The expectation of an attack upon the coast of
Maine was based upon information contained in a letter to
President Lincoln, dated
Montreal, July 15, 1864, the writer of which was a confidential agent of the
Government.
It was referred by the
President to
Major-General Peck, and was in these words:—
Eighteen or twenty rebel officers are to leave to-night for New Brunswick, via Quebec.
I have learned, from a most reliable source, that a concentration of rebels and their sympathizers is to take place at St. Andrews and Grand Menan Island, N. B., preparatory to an attack upon Belfast or Eastport or Calais, as the prospect of success may seem most favorable.
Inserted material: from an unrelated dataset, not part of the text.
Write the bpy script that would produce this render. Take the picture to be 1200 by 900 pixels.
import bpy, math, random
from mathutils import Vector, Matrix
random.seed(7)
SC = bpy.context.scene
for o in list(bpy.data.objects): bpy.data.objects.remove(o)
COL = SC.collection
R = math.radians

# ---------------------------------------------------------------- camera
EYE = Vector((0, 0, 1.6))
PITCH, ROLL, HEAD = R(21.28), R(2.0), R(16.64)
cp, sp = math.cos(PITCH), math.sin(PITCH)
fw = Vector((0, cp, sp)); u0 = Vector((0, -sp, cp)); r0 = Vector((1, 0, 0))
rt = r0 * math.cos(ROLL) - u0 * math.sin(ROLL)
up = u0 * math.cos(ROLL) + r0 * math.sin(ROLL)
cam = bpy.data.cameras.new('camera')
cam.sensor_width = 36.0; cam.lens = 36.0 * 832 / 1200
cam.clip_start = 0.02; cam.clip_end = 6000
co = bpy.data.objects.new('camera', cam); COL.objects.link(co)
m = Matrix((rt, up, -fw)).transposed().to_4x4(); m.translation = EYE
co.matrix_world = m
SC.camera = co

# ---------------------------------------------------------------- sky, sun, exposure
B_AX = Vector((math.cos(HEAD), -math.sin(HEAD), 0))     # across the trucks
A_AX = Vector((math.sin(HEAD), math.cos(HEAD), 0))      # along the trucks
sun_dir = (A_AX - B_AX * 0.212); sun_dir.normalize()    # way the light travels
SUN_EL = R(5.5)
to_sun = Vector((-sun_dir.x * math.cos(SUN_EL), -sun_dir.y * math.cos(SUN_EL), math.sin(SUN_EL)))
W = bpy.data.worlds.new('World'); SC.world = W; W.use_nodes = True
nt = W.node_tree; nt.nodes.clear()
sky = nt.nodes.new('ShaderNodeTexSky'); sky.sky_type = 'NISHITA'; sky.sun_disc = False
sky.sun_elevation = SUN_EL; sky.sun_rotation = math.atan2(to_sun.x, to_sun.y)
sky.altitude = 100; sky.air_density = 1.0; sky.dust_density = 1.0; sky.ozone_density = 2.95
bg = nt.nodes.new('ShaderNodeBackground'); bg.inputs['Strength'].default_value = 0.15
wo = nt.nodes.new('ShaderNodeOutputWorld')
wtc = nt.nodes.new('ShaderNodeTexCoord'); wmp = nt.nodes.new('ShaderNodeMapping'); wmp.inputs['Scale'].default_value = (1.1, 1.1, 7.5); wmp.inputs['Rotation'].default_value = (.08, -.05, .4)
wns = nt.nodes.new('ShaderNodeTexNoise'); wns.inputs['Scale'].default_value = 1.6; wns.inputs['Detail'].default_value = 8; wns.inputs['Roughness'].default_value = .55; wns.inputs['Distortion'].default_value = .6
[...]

They are to be conveyed to the place of attack by a rebel steamer and brig.
The men who leave here to-night are under command of a Colonel D. Wood and Captain Nichols, late “Missouri guerillas,” and men of very bad fame.
The Colonel D. Wood is a very large-built man. He has had a complete outfit made here for this special occasion.
Each of the men are armed with rifles and revolvers purchased here.
This expedition, whatever may have been its purpose or its strength, failed; nothing more was ever heard of it.
Among the presents which the
Governor received from our officers at the front was a green turtle, weighing 352 lbs. It was sent from
Florida, by
Major D. B. Keith, of the Fourth Massachusetts Cavalry.
The Governor was absent from the
State when it arrived.
The box containing it was placed in the basement of the
State House, where, after a consultation between the principal officers of the
State Government as to how long it would live without eating, the creature was put under a Cochituate water-spout, and turned upon its back.
It died before the
Governor returned.
In a letter, dated July 29, the
Governor wrote to
Major Keith, in which he said,—
When I reached the State House, life was wholly extinct.